▸ WORK TO DO: Set down each line of the data below exactly as it stands, dropping the pictures.

>> BEGIN

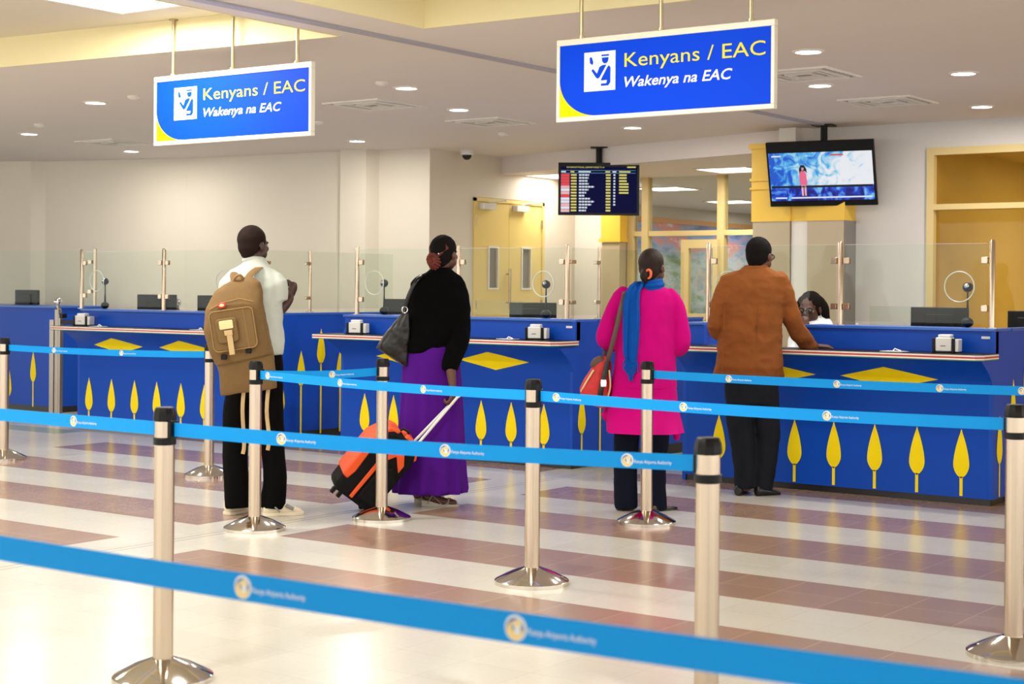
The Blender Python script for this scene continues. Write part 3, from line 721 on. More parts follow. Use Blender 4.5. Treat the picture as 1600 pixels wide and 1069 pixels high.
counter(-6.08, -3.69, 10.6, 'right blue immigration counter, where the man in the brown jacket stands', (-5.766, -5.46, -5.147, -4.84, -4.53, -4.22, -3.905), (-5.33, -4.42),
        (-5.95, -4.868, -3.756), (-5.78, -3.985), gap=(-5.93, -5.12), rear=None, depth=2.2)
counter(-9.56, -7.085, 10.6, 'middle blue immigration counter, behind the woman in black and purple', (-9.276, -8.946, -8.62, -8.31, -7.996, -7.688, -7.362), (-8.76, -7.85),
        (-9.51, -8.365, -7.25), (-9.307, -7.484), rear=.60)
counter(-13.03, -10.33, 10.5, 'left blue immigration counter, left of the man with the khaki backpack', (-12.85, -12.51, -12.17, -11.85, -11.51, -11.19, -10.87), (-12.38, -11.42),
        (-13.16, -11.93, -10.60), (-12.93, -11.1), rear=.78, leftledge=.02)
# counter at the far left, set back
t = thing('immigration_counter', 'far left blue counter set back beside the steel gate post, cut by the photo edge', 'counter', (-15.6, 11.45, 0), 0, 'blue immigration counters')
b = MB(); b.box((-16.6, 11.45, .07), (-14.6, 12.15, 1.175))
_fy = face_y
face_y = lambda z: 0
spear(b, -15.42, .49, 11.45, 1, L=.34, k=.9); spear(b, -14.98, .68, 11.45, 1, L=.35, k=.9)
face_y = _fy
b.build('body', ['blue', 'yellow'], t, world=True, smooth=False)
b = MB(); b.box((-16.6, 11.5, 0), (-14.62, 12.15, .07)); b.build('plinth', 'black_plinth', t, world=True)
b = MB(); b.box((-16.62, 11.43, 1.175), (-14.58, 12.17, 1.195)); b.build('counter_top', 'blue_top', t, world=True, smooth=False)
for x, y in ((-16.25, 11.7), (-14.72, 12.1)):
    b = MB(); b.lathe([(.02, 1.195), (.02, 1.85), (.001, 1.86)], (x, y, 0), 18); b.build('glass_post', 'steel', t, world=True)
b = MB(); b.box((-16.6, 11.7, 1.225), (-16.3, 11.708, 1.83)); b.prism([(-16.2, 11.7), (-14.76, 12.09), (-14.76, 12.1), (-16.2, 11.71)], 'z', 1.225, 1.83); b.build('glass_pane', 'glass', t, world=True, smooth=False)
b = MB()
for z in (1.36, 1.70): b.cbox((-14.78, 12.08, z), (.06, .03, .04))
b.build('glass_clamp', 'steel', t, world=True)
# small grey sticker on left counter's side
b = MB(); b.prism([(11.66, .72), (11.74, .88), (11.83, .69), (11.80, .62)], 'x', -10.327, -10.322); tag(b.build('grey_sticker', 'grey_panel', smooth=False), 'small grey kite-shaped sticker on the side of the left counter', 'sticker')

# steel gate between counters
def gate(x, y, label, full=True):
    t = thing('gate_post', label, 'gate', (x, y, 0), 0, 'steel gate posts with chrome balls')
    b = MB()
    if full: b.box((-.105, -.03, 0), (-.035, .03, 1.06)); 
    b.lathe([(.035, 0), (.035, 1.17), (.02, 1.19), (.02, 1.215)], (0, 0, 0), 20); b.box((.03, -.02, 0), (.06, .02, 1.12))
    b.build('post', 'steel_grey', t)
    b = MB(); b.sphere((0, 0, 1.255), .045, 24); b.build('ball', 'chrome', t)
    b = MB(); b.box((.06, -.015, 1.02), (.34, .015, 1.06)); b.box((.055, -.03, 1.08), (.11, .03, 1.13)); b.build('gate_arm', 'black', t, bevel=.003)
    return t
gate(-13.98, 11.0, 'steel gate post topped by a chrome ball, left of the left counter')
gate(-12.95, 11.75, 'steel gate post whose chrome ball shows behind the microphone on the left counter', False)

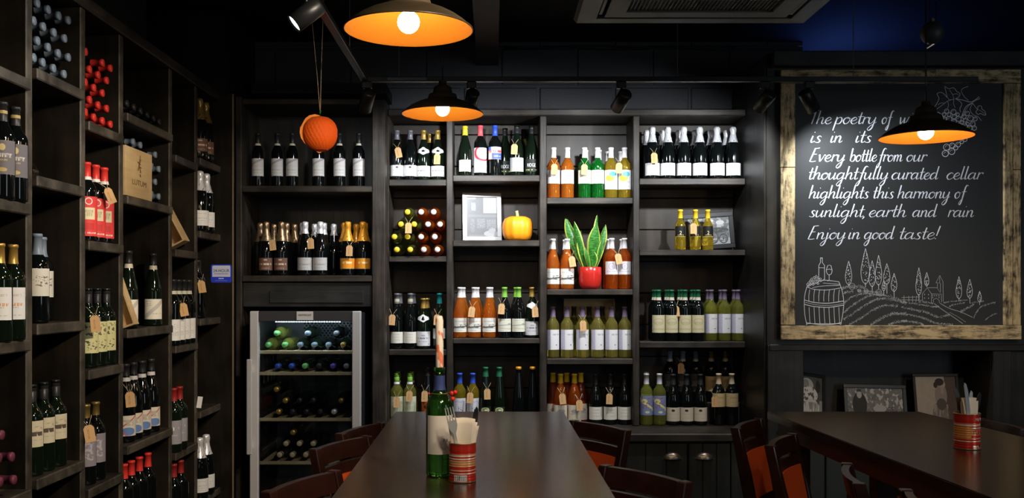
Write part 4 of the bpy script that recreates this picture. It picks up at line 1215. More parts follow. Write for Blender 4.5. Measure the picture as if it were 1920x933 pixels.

>> END

▸ OUTPUT FOR THIS TASK:
The Blender Python script for this scene continues. Write part 3, from line 721 on. More parts follow. Use Blender 4.5. Treat the picture as 1600 pixels wide and 1069 pixels high.
counter(-6.08, -3.69, 10.6, 'right blue immigration counter, where the man in the brown jacket stands', (-5.766, -5.46, -5.147, -4.84, -4.53, -4.22, -3.905), (-5.33, -4.42),
        (-5.95, -4.868, -3.756), (-5.78, -3.985), gap=(-5.93, -5.12), rear=None, depth=2.2)
counter(-9.56, -7.085, 10.6, 'middle blue immigration counter, behind the woman in black and purple', (-9.276, -8.946, -8.62, -8.31, -7.996, -7.688, -7.362), (-8.76, -7.85),
        (-9.51, -8.365, -7.25), (-9.307, -7.484), rear=.60)
counter(-13.03, -10.33, 10.5, 'left blue immigration counter, left of the man with the khaki backpack', (-12.85, -12.51, -12.17, -11.85, -11.51, -11.19, -10.87), (-12.38, -11.42),
        (-13.16, -11.93, -10.60), (-12.93, -11.1), rear=.78, leftledge=.02)
# counter at the far left, set back
t = thing('immigration_counter', 'far left blue counter set back beside the steel gate post, cut by the photo edge', 'counter', (-15.6, 11.45, 0), 0, 'blue immigration counters')
b = MB(); b.box((-16.6, 11.45, .07), (-14.6, 12.15, 1.175))
_fy = face_y
face_y = lambda z: 0
spear(b, -15.42, .49, 11.45, 1, L=.34, k=.9); spear(b, -14.98, .68, 11.45, 1, L=.35, k=.9)
face_y = _fy
b.build('body', ['blue', 'yellow'], t, world=True, smooth=False)
b = MB(); b.box((-16.6, 11.5, 0), (-14.62, 12.15, .07)); b.build('plinth', 'black_plinth', t, world=True)
b = MB(); b.box((-16.62, 11.43, 1.175), (-14.58, 12.17, 1.195)); b.build('counter_top', 'blue_top', t, world=True, smooth=False)
for x, y in ((-16.25, 11.7), (-14.72, 12.1)):
    b = MB(); b.lathe([(.02, 1.195), (.02, 1.85), (.001, 1.86)], (x, y, 0), 18); b.build('glass_post', 'steel', t, world=True)
b = MB(); b.box((-16.6, 11.7, 1.225), (-16.3, 11.708, 1.83)); b.prism([(-16.2, 11.7), (-14.76, 12.09), (-14.76, 12.1), (-16.2, 11.71)], 'z', 1.225, 1.83); b.build('glass_pane', 'glass', t, world=True, smooth=False)
b = MB()
for z in (1.36, 1.70): b.cbox((-14.78, 12.08, z), (.06, .03, .04))
b.build('glass_clamp', 'steel', t, world=True)
# small grey sticker on left counter's side
b = MB(); b.prism([(11.66, .72), (11.74, .88), (11.83, .69), (11.80, .62)], 'x', -10.327, -10.322); tag(b.build('grey_sticker', 'grey_panel', smooth=False), 'small grey kite-shaped sticker on the side of the left counter', 'sticker')

# steel gate between counters
def gate(x, y, label, full=True):
    t = thing('gate_post', label, 'gate', (x, y, 0), 0, 'steel gate posts with chrome balls')
    b = MB()
    if full: b.box((-.105, -.03, 0), (-.035, .03, 1.06)); 
    b.lathe([(.035, 0), (.035, 1.17), (.02, 1.19), (.02, 1.215)], (0, 0, 0), 20); b.box((.03, -.02, 0), (.06, .02, 1.12))
    b.build('post', 'steel_grey', t)
    b = MB(); b.sphere((0, 0, 1.255), .045, 24); b.build('ball', 'chrome', t)
    b = MB(); b.box((.06, -.015, 1.02), (.34, .015, 1.06)); b.box((.055, -.03, 1.08), (.11, .03, 1.13)); b.build('gate_arm', 'black', t, bevel=.003)
    return t
gate(-13.98, 11.0, 'steel gate post topped by a chrome ball, left of the left counter')
gate(-12.95, 11.75, 'steel gate post whose chrome ball shows behind the microphone on the left counter', False)

Write part 4 of the bpy script that recreates this picture. It picks up at line 1215. More parts follow. Write for Blender 4.5. Measure the picture as if it were 1920x933 pixels.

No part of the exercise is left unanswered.